Excerpted records:

┌────────

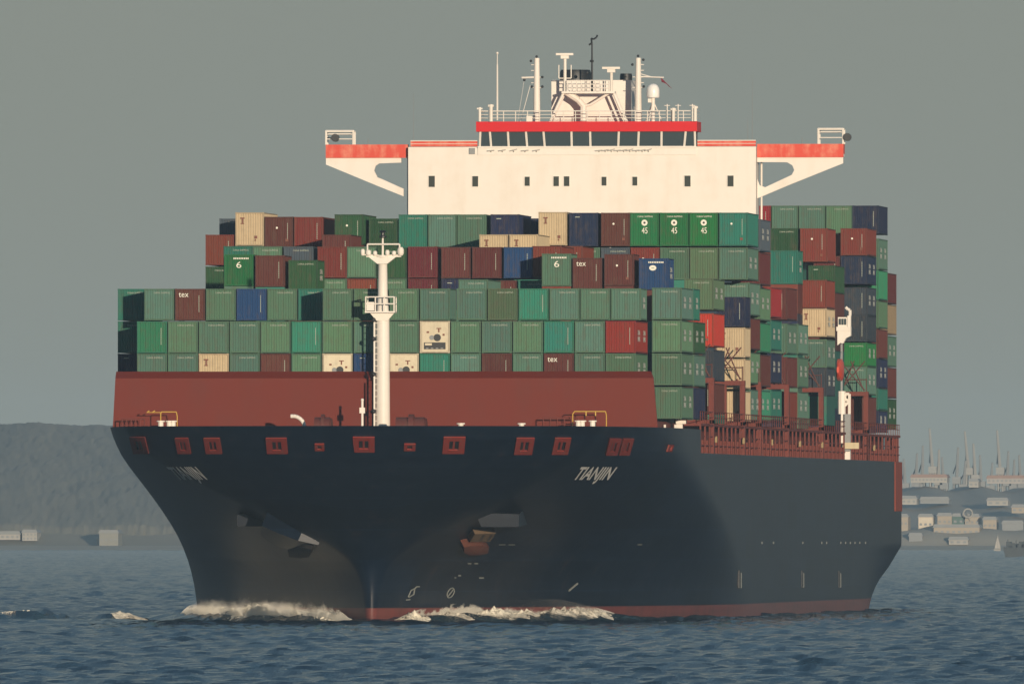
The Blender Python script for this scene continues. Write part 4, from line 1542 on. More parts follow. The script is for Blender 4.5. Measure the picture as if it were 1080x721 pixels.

└────────
┌────────

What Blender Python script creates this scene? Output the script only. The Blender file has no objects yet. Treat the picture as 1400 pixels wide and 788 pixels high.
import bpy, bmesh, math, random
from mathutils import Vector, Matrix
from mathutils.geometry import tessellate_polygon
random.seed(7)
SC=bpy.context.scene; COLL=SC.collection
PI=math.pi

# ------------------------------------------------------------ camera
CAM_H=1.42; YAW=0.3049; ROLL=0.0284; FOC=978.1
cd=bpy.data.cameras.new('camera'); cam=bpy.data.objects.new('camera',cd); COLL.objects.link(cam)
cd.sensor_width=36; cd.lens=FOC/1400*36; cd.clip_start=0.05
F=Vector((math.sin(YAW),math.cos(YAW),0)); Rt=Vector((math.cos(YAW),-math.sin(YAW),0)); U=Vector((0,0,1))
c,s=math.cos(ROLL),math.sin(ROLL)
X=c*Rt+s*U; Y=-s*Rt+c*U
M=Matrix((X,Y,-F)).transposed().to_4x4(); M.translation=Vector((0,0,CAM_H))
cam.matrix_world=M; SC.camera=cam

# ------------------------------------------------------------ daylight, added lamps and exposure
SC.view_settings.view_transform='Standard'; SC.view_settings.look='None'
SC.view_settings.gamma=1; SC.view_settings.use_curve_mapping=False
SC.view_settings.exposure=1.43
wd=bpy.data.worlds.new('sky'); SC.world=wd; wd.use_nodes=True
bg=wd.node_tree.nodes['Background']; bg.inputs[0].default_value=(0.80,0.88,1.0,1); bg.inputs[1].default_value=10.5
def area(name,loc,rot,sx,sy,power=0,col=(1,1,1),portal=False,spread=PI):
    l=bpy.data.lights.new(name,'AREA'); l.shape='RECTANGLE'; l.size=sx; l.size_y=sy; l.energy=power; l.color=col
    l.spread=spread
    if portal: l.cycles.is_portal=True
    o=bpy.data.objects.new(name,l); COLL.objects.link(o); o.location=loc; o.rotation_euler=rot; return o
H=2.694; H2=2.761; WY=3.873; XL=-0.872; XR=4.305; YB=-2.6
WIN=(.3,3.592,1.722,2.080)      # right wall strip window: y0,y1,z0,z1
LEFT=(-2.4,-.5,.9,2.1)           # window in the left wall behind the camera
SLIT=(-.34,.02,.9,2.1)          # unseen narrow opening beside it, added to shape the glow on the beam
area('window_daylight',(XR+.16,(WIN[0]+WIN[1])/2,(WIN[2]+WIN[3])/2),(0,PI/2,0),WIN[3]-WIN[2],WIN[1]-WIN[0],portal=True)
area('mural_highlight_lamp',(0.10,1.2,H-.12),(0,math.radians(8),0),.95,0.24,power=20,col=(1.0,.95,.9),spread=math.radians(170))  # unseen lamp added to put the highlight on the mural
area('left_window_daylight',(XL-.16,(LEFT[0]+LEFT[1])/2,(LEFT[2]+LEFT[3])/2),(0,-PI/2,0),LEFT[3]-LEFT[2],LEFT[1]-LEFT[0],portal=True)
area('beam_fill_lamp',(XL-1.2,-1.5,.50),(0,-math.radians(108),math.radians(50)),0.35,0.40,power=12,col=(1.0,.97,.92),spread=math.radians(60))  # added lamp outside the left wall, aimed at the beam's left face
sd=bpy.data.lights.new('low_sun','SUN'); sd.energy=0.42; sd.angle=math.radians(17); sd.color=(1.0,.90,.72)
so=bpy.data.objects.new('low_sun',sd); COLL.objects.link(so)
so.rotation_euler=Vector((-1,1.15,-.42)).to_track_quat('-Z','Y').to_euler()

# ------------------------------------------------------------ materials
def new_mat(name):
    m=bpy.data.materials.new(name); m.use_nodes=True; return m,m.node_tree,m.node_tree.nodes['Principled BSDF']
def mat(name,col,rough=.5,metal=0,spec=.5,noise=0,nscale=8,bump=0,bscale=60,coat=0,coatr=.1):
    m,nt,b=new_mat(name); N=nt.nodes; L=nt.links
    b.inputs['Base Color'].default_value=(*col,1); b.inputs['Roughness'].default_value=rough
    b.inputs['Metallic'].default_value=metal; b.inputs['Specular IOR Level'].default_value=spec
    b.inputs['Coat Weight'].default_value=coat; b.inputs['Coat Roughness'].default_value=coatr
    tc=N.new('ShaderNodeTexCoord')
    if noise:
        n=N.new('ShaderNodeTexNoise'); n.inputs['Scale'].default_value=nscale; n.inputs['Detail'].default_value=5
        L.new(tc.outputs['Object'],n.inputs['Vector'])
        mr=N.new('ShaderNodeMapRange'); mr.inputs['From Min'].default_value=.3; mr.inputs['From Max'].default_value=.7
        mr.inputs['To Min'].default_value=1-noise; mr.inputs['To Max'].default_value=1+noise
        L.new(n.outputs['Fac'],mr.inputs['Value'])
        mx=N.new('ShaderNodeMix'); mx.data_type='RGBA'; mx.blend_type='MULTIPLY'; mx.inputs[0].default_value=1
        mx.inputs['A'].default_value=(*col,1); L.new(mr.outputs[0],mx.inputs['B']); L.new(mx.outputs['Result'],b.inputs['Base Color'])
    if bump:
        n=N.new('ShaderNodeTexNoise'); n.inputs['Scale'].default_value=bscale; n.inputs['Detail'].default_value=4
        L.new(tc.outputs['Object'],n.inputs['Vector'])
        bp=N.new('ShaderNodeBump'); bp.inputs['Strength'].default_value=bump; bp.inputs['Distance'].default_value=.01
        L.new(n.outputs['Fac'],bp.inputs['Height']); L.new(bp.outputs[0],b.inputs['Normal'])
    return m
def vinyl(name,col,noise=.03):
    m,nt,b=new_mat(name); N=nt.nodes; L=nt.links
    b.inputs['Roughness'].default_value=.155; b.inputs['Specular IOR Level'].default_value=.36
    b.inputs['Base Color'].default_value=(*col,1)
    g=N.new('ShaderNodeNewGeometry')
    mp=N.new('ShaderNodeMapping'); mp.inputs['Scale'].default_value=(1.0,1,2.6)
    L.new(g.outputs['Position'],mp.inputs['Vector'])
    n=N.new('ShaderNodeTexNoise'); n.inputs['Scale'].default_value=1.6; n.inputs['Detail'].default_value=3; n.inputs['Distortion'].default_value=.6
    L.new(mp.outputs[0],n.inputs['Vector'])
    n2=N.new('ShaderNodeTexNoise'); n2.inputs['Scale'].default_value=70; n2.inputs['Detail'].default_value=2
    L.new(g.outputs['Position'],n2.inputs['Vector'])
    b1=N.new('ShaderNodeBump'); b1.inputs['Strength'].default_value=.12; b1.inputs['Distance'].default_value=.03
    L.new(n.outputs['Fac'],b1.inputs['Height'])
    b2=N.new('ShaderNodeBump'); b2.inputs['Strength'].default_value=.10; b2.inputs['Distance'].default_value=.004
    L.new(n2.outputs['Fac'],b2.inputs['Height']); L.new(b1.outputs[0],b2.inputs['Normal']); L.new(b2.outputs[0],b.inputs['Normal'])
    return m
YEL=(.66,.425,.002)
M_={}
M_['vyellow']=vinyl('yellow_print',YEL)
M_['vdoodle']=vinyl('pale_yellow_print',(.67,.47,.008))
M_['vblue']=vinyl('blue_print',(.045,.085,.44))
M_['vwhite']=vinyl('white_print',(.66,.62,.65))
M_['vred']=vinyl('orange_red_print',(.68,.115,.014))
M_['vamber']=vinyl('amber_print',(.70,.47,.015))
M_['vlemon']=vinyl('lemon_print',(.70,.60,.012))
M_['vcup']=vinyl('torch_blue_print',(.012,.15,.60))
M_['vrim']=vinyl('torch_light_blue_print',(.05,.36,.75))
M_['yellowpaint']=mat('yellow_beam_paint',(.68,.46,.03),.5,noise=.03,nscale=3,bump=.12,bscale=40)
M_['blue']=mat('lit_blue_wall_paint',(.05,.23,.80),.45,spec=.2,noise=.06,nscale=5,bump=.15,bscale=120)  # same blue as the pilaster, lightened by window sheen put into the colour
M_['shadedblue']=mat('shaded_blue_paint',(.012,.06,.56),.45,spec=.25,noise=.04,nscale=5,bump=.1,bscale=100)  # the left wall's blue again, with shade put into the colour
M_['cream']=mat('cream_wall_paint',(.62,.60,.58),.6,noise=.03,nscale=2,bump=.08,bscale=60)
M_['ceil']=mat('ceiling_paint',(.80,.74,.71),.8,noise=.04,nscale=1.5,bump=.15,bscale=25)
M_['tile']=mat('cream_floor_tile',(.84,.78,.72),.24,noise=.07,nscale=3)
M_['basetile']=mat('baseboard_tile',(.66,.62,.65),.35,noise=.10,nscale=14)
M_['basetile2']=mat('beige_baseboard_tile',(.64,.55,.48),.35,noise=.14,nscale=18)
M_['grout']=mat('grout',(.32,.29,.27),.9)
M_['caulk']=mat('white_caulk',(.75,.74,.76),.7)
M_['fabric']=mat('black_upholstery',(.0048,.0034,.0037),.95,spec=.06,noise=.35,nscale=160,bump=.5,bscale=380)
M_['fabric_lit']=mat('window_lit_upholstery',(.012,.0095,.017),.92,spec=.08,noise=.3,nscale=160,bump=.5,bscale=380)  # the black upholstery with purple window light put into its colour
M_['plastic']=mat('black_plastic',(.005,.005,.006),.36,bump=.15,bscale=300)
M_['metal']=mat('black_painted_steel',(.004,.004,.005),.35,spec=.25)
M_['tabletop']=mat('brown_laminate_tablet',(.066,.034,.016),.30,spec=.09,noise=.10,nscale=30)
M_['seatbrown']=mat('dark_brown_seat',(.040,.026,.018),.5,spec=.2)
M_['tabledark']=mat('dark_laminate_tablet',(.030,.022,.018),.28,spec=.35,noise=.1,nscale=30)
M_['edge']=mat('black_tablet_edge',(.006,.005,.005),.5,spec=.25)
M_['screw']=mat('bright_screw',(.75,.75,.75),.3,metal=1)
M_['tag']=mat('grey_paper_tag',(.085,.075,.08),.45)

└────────
┌────────

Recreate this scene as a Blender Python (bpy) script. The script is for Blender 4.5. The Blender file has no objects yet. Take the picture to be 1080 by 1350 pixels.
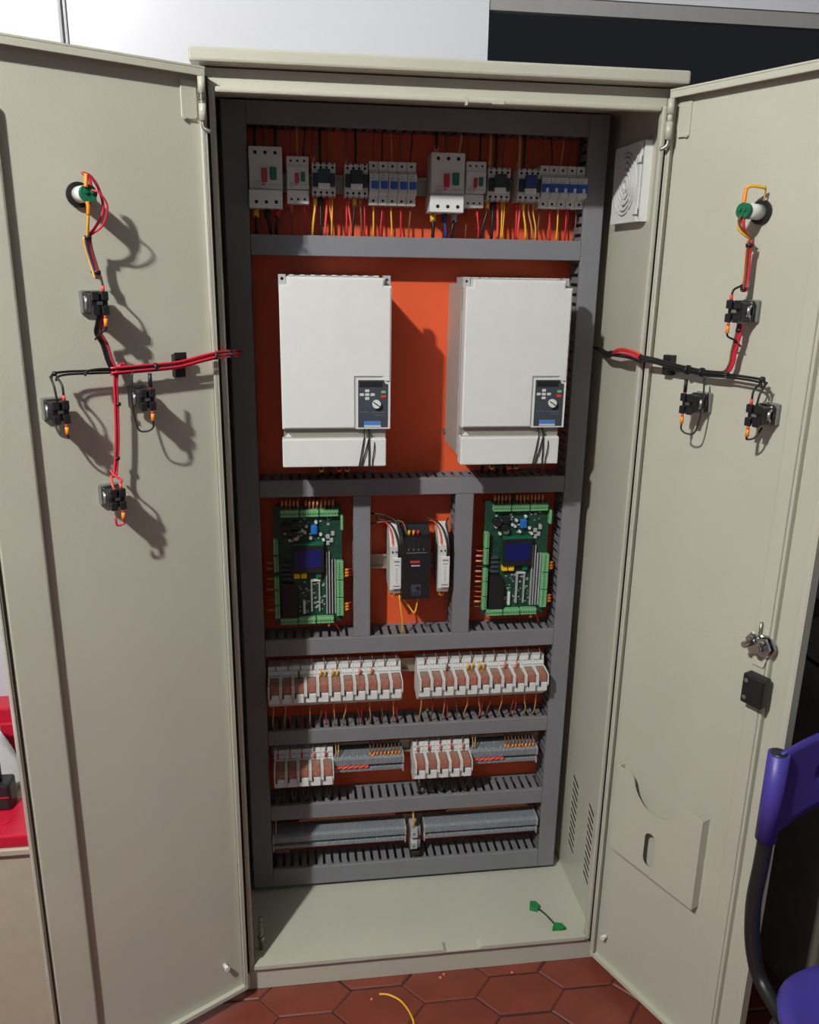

└────────

What you are asked to do: The required output is the number of lines containing the word "script", and nothing besides.

Task answer: 3